Cet avenir repose principalement sur notre jeunesse, celle-là même qui a fait briller notre nom aux Jeux olympiques et paralympiques et au dernier championnat d'Europe, celle qui entreprend malgré les difficultés et qui est à l'avant-garde de notre science ; la jeunesse qui respecte nos aînés et leur précieuse expérience, la jeunesse la plus déterminée à exiger des progrès en matière d'égalité, la jeunesse qui se prépare dans nos écoles, nos collèges, nos universités, nos centres de formation professionnelle, à entrer sur le marché du travail avec énergie malgré les chiffres du chômage des jeunes ; la jeunesse, en somme, qui cherche des opportunités et surmonte les obstacles par le mérite et l'effort. Mais surtout, la jeunesse qui nous a rempli de fierté en venant donner le meilleur d'elle-même dans les rues des villes touchées par la DANA.

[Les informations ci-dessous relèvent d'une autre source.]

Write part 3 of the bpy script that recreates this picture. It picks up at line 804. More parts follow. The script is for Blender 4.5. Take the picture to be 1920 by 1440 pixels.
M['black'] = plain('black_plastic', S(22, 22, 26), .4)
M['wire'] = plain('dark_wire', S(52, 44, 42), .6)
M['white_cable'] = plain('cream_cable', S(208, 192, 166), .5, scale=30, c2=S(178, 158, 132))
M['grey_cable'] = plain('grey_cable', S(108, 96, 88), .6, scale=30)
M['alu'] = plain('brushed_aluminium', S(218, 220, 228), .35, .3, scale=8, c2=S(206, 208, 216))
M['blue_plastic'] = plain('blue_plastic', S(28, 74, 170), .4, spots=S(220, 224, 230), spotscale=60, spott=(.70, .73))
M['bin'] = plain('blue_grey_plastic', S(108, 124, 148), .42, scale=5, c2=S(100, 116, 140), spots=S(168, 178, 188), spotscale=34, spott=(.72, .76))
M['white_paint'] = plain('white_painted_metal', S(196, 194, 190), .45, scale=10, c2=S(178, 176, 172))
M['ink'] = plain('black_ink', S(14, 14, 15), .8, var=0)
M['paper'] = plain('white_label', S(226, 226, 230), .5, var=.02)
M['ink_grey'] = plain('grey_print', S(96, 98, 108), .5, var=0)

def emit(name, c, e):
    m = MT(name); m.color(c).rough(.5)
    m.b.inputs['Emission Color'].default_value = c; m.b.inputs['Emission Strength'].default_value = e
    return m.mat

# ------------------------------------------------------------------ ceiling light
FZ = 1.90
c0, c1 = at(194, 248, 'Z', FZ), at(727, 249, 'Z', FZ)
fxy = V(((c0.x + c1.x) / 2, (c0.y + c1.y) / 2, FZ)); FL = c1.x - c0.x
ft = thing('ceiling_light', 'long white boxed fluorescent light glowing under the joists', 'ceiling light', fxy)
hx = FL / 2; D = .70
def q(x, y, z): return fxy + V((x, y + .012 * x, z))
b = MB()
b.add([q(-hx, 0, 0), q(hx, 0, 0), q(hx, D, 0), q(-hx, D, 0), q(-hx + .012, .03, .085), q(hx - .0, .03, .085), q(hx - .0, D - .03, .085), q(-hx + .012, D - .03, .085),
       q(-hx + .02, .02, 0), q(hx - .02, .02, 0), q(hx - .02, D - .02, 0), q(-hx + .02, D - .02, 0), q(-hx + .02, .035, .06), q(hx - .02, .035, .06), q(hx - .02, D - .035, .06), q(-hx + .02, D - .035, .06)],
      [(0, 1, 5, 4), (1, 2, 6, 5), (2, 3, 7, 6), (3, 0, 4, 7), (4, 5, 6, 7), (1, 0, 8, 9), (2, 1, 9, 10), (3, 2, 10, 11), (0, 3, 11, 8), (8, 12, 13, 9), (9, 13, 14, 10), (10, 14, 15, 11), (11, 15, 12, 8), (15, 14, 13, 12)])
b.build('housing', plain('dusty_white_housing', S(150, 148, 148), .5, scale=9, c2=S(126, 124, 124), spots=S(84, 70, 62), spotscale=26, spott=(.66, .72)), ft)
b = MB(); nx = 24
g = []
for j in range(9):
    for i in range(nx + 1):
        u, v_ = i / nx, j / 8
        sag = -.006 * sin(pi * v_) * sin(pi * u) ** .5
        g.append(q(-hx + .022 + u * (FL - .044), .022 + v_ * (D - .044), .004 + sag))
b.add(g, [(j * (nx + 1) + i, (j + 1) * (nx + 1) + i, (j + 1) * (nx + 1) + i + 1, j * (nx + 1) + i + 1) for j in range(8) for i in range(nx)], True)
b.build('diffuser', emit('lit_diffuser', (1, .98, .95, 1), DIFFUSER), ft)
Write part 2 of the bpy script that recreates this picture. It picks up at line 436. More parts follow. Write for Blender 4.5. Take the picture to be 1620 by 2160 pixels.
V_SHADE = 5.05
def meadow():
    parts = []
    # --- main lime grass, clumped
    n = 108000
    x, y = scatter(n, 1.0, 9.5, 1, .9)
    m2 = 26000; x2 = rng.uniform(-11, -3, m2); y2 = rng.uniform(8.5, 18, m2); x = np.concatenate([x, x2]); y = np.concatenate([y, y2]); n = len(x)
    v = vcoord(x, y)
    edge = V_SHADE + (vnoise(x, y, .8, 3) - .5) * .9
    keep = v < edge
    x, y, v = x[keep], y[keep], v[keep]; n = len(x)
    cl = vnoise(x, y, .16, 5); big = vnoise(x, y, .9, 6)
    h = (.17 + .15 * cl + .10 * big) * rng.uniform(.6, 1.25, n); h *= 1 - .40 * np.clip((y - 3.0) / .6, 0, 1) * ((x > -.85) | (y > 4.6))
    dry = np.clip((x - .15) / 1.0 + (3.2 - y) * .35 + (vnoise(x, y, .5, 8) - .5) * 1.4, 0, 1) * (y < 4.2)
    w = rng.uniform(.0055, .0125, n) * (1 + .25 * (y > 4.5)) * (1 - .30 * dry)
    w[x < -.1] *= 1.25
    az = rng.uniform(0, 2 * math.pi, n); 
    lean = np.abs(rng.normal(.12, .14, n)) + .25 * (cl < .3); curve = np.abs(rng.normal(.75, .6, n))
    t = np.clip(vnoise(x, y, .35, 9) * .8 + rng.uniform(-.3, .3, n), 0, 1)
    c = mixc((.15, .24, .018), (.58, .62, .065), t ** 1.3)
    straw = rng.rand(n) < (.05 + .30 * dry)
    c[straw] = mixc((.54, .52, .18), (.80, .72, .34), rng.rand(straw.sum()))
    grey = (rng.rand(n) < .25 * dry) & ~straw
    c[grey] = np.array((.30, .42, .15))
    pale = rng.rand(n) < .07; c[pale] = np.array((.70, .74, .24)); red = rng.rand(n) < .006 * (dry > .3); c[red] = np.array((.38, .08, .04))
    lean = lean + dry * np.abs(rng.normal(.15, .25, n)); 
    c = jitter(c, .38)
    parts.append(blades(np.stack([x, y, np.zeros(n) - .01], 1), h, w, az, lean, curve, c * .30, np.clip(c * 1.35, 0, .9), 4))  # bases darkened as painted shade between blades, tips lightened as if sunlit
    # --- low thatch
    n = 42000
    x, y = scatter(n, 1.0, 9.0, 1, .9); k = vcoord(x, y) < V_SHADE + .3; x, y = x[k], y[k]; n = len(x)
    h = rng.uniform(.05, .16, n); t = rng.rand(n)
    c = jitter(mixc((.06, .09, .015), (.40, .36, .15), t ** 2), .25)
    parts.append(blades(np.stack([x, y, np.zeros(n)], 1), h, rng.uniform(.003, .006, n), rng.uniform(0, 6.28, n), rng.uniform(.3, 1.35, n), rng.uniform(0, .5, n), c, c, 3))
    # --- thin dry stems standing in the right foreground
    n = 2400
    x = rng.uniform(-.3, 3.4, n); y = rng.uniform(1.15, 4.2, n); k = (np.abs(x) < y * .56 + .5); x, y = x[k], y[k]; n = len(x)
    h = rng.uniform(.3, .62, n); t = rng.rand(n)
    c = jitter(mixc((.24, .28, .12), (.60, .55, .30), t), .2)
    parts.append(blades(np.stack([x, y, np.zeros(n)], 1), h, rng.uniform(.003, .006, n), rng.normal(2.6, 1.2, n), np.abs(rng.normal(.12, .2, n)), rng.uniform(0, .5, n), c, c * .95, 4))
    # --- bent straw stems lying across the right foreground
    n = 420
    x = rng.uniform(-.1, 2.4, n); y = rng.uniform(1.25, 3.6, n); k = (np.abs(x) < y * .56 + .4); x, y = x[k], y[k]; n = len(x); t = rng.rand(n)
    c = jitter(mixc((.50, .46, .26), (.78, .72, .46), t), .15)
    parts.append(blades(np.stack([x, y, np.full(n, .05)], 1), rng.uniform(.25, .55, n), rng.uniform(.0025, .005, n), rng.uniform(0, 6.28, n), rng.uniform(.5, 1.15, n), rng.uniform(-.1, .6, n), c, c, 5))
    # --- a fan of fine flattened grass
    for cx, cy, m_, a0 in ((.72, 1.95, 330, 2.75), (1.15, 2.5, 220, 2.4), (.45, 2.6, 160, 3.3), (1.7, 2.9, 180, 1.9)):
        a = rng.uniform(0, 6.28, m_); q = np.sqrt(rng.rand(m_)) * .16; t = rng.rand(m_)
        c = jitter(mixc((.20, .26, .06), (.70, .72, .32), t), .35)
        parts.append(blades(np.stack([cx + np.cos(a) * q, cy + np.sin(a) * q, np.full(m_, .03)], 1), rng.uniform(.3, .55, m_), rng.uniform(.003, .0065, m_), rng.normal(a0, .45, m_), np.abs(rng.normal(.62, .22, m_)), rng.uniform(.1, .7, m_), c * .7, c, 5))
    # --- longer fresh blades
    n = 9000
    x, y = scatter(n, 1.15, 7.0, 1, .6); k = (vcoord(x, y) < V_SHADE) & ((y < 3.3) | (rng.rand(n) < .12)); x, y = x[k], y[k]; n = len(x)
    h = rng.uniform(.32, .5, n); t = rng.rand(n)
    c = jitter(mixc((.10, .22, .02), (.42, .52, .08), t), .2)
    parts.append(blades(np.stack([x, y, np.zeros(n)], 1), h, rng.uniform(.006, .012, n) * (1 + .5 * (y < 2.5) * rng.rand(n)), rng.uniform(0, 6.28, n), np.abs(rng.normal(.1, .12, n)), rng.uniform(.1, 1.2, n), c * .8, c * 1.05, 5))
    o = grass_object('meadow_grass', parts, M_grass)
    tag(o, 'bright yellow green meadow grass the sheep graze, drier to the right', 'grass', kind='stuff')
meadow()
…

C'est dans cet esprit de travail et d'engagement pour ce qui appartient à tous, pour le bien commun, que je termine mon propos et que je reviens au début. Je reviens à toutes les communes et départements touchés par les inondations, dans beaucoup desquels il y a encore tant à faire, où les besoins des habitants sont si grands que tous les efforts sont trop faibles, même sans perdre l'espoir.

Que la solidarité qui nous a unis dans les moments les plus difficiles continue d'être présente dans chaque geste, dans chaque action, dans chaque décision. Que l'aide parvienne à tous ceux qui en ont besoin, afin qu'ils puissent reconstruire l'avenir pour lequel ils se sont tant battus, en affrontant avec courage et dignité les défis d'un présent parfois implacable. Plus vite nous y parviendrons, plus nous renforcerons notre sens de la communauté, notre sens de la patrie. Car la mémoire du chemin parcouru, la confiance dans le présent et l'espoir dans l'avenir sont une part incontournable, peut-être la plus précieuse, mais aussi la plus délicate, de notre bien commun.

Que l'esprit de ces journées de rencontre et de coexistence se prolonge dans la nouvelle année et que vous passiez, avec la Reine et nos filles, la Princesse Leonor et l'Infante Sofia, un très joyeux Noël.

Eguberri On, Bon Nadal, Boas Festas.